Wow, how the time can fly!
Welcome back, friends. It’s been far too long since we last got to do this. So sit back and catch up on Hockey Hoarding world before we get to the new batch!
If you’re new here, check out the rules for the scoring system. And then, finally, we’ll unleash the last set of horrendous hockey memorabilia gems that you’ll wish you never saw.
INITIAL REACTION: 6.0
This is actually more intimidating than the Detroit Red Wings have been since the late 1990s.
USEFULNESS: 5.5
Well, it’s still a better investment than splurging on a ticket to see Chris Osgood’s Hockey Hall of Fame speech.
PRICE: 8.5
Based on what everyone sees on TV, I’m pretty sure the $9.99 could get you a 10-game pack of tickets to see the Red Wings play at Joe Louis Arena.
VALUE: 5.0
Nothing says “I’m still stuck in the mid-90s” than a Looney Tunes t-shirt and cheering for the Red Wings.
STREET CRED: 4.5
Perfect for your first date with a Detroit-based, hockey-loving hipster.
INITIAL REACTION: 10.0
Hmm they must have made this shirt for Hockey Twitter.
USEFULNESS: 6.5
An alright throwback shirt, but the usefulness shoots up to a 10.0 if you happen to be Mr.
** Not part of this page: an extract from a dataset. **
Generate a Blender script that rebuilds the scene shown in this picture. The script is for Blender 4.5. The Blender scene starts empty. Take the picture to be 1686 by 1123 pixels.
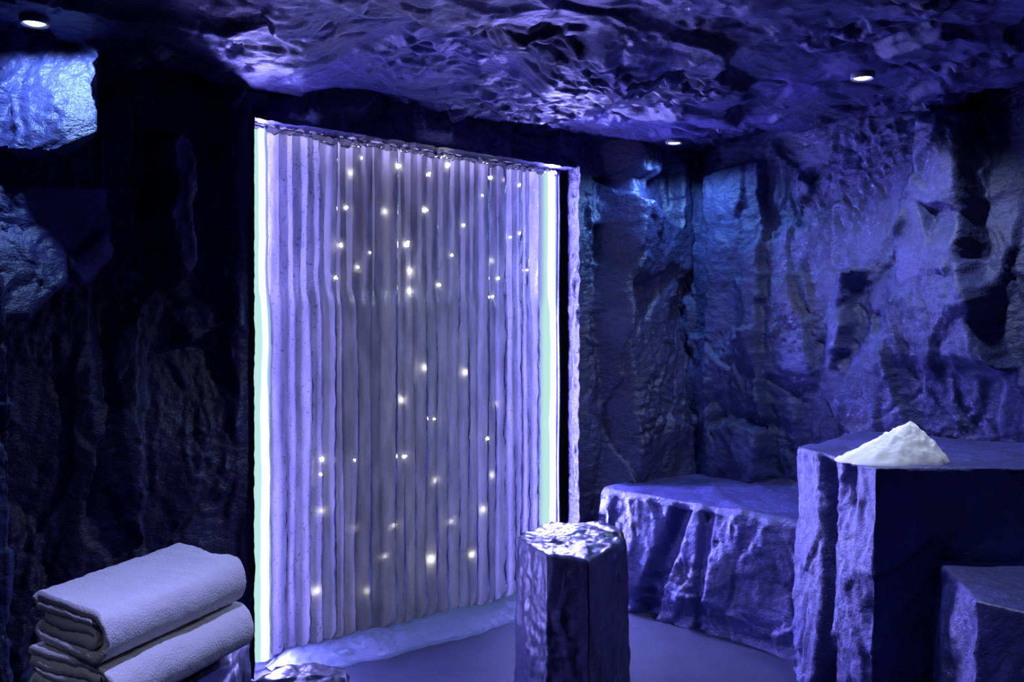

Freeze.
PRICE: 5.5
Ugh over $20 for a borderline funny Kings shirt?! The gall of some people.
VALUE: 3.5
Two available, and I’m pretty sure those are the only two that any rational, sober person would make …so there’s that, I guess.
STREET CRED: 5.5
It’s a real shame that this wasn’t made with the Burger King logo.
INITIAL REACTION: 7.0
Well of course they’d have to rename it the Sabre Cup because there’s no way in hell they’re ever going win the Stanley Cup.
USEFULNESS: 6.0
Then again, it is a better name than “Dominik Hasek featuring a Bunch of Random Dudes.”
PRICE: 10.0
You mean I can get a picture of the Buffaslug Goat Head AND a caricature of Brian Holzinger for only $20??
VALUE: 4.0
Seriously, how did this team make the Eastern Conference Final? All hail, Hasek!
STREET CRED: 8.5
A big hit in case you ever run into Donald Audette.
INITIAL REACTION: 10.0
Finally, the LA Kings bondage mask I’ve been looking for!
USEFULNESS: 10.0
Oh… In that case, finally, the LA Kings wrestling mask I’ve been looking for!
PRICE: 4.0
A Mexican wrestling inspired mask of a Los Angeles-based team, so of course you have to order it from the United Kingdom.
VALUE: 6.5
Show your Kings pride while walking around shirtless slapping your chest and delivering flying elbows by jumping off random objects!
STREET CRED: 8.0
But seriously, the positioning of the mask in that picture makes you slightly uncomfortable, right?
No? Just me?
…you’re all liars.
INITIAL REACTION: 10.0
Wow a big get for us here at TeamTRH! A guest reaction from Nancy Kerrigan. Take it away, Nancy!
USEFULNESS: 9.0
I mean who wouldn’t need a varsity jacket featuring their favorite Muppets playing hockey.
PRICE: 3.5
It’s either buying this jacket or lighting your money on fire. The choice is yours.
VALUE: 9.5
There’s not a single Edmonton Oilers fan reading this who doesn’t wish this was their team’s roster instead of what Craig McTavish and Kevin Lowe have assembled.
STREET CRED: 7.0
Bonus points for stitching the “C” onto Kermit’s jersey.
There you have it, folks! Another chapter in the books. But, sadly, another chapter without finding the ultimate piece of hockey memorabilia.